The Last Wilderness

David Napthine, with music by Duncan Brown
Changeling Productions
Harehope Quarry, Frosterley, Weardale
(2009)

Production photo

I've written before about our tendency to try to fit productions neatly into categories - this is a play; that is a musical; something else is a play with music - and it's something I always try to avoid, but I have to confess that my first thoughts on The Last Wilderness were: what is it? where does it fit?

Obviously it's a site-specific promenade production but the nearest category I can fit it into is a cantata with spoken dialogue. In its form it reminds me of the Bach cantatas, specifically Wachet auf (BWV 140) with its chorus, chorales, recitatives and duet interchanges - "Wann kommst du, mein Heil?" "Ich komme, dein Teil" - but with the addition of a spoken narrative and some dialogue between characters.

It's performed by three professional actors (Charlie Richmond, Tony Neilson and David Napthine), a professional singer (Rebecca Pedlow), the Bishop Auckland Choral Society, the Sing Up Chorus and a band of amateur and professional musicians, so it is very much a hybrid community/professional production.

It's the story of Thomas Allman (Neilson), a North Pennines hill farmer suffering major financial problems, who is faced with a decision, whether to sell his farm to the mysterious Stranger (Richmond), a Mephistopheles-like figure who offers him the answers to his problems. The ghost of his wife Elizabeth (Pedlow), along with the Sing Up Chorus of young people who represent the elements and the ghosts of the past, provide the counterbalance and lead him to the "last wilderness" where he must finally make his decision, where he must face up to who and what he is.

Neilson captures Allman's anguished dilemma powerfully, torn between the seductiveness of the solution offered by the businesslike Stranger of Richmond and Pedlow's yearning portrayal of the long dead wife. As the Narrator, Napthine has a sardonic air, taking no side but, with a sometimes amused detachment, commenting on the action.

The music is eclectic, with elements of folk, jazz and classical choral - and there's even a didgeridoo at one point.
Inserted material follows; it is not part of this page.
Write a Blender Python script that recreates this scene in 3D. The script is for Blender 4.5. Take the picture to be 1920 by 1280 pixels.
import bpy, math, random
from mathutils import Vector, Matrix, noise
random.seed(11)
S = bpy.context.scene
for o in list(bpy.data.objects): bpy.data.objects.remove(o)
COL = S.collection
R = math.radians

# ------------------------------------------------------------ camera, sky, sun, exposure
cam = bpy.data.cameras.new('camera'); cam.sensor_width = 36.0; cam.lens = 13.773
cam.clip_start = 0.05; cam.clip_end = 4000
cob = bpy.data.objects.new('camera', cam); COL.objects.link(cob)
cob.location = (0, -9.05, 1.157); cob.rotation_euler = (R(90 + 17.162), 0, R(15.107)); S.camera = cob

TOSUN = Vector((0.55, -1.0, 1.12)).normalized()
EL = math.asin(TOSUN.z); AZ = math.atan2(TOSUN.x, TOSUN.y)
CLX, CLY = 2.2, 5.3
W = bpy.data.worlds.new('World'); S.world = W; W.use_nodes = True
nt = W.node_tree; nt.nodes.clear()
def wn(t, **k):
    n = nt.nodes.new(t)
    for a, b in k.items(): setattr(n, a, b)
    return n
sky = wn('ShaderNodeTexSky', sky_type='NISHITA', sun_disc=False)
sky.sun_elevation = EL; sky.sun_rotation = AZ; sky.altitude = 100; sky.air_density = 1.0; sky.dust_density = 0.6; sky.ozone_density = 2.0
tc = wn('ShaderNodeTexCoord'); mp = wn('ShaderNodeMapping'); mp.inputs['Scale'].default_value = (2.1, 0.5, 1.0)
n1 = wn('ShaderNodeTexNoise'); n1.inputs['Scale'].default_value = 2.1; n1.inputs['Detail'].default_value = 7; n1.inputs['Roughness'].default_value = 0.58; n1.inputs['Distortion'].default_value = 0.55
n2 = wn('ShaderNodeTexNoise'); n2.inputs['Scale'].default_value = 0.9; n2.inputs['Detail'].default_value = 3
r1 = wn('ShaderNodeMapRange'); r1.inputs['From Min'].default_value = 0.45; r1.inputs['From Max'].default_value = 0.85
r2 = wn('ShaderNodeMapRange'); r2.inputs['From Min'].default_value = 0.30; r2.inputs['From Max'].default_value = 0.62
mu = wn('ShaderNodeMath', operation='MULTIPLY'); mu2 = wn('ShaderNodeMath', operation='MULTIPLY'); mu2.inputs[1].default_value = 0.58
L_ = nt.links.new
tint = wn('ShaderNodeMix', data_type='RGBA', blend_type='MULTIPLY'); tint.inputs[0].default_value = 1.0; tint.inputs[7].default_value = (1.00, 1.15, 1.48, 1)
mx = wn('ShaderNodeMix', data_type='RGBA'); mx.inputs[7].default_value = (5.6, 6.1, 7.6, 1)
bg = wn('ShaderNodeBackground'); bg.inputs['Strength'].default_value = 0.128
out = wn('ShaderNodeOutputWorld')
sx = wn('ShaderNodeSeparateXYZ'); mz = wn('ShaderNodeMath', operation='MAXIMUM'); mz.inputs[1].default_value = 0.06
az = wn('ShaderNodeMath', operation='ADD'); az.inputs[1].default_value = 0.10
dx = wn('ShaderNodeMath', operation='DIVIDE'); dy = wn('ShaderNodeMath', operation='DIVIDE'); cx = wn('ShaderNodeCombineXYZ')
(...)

The piece is perfectly suited to its venue. Quarrying at Harehope first began in the twelfth century and its marble can be found in the Chapel of Nine Altars in Durham Cathedral. Its limestone was used in iron ore refining in Consett, Tyneside and Teesside and more recently in road construction, so it is very much a part of the life of the North Pennine area. The sense of history and the wildness of the area mixes with the music and the gathering gloom to create an almost mystical atmosphere which lifts Thomas Allman's - appropriate name! - individual dilemma to the universal.

It's short - about 70 minutes including the time taken to get from site to site - but it packs a lot into the time and the audience (inlcuding this critic) was involved throughout, in spite of the attacks of the killer midgies which swarmed around our faces (and other body parts) throughout. If you go to see it - as you should if you're in the area - wear a powerful insect repellent. You'll need it!